Begitu juga Euis Rohmah, 18 tahun, teman Asep. Euis pun tak giat
belajar, dan kepandaiannya tak di atas Asep. "Yang penting gadis
di desa ini bisa masak," katanya malah.
Lain dengan seorang peserta kejar di Kecamatan Senen, Jakarta
Pusat, yang merasa kebiasaan baca-tulisnya benar-benar
menenteramkan hidupnya. Surip, 40 tahun, asal Jombang, Ja-Tim,
terdampar di Jakarta 24 tahun lalu. Sebagai buta huruf, lapangan
kerja baginya pun sangat terbatas. Boleh dikata ia lantas
menggelandang. Sebetulnya ia pernah sekolah di SD, 5 tahun.
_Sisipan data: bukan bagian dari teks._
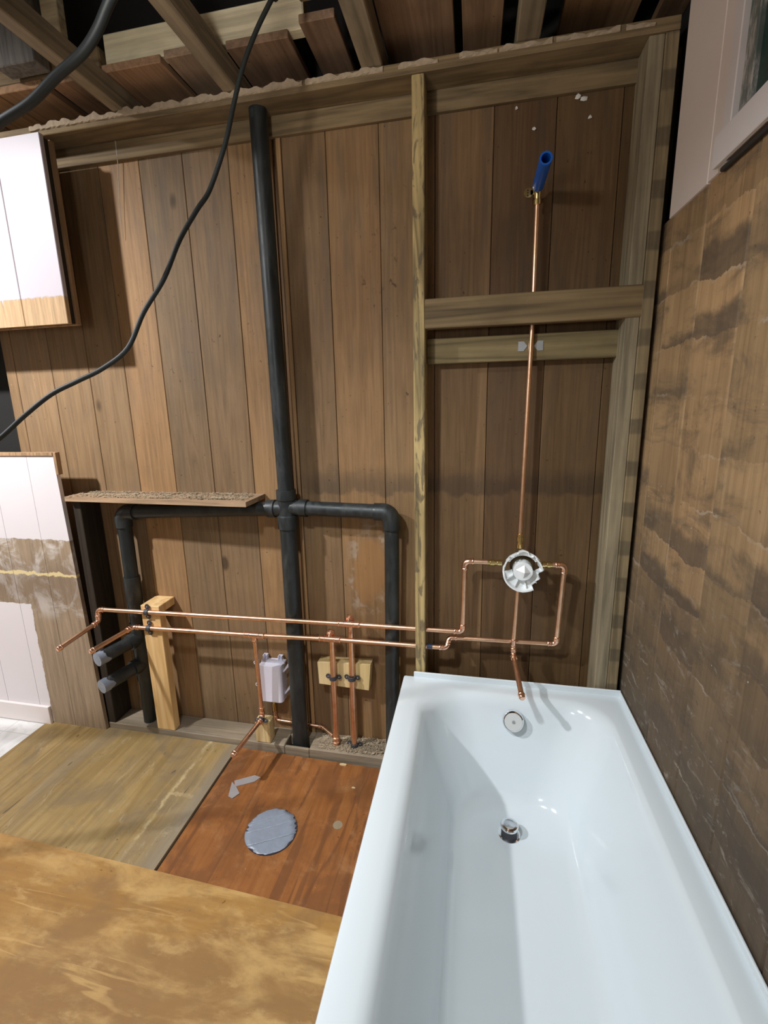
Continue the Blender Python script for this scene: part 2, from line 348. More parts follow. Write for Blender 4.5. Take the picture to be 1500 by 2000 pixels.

Cuma, katanya, selama itu terus-menerus duduk di kelas 1.
Akhirnya di Jakarta ia bekerja mengumpulkan benda-benda dari
tempat pembuangan sampah: ada kertas bekas, arangbarang plastik,
besi dan lain-lain. Ia bisa mendapat sehari Rp 500 sampai Rp
2.000 dari pekerjaan itu. Dan tiap 3 bulan sekali, ia bisa
mengirim uang sekitar Rp 50.000 buat anak - istrinya di
Surabaya. Anaknya, 3 orang, yang sulun telah duduk di SMP.
Menang Kalah
Sebelum ikut kejar, 1978, ia selalu ke Surabaya sendiri untuk
memberikan uang tersebut. Dan selama tiga bulan di Jakarta
hatinya selalu tak tenteram memikirkan anak-istrinya. Kini ia
bisa bekerja dengan tenang, dan tak lagi perlu 3 bulan sekali ke
Surabaya. Soalnya ia sudah bisa berkirim surat dan mengirim pos
wesel. "Rasanya senang bisa berkirim surat. Bahwa saya di sini
sehat-sehat saja," tuturnya.
Seperti ditaksir oleh Dirjen PLSP0, sekitar 21 juta penduduk
negeri ini-berusia 10-45 tahun--masih buta huruf. Dan Kelompok
Belajar Pengetahuan Dasar alias kejar memang merupakan
pengembangan dari proyek PBH (Pemberantasan Buta Huruf) dulu.
Bedanya: bila PBH dulu dilaksanakan secara massal dan boleh
dikatakan tak ada tindak lanjutnya, sistem sekarang ini
kelihatan memilih pengajaran yang lebih intens, dalam grup-grup
kecil. Masalahnya kemudian menang atau kalah dalam "perlombaan."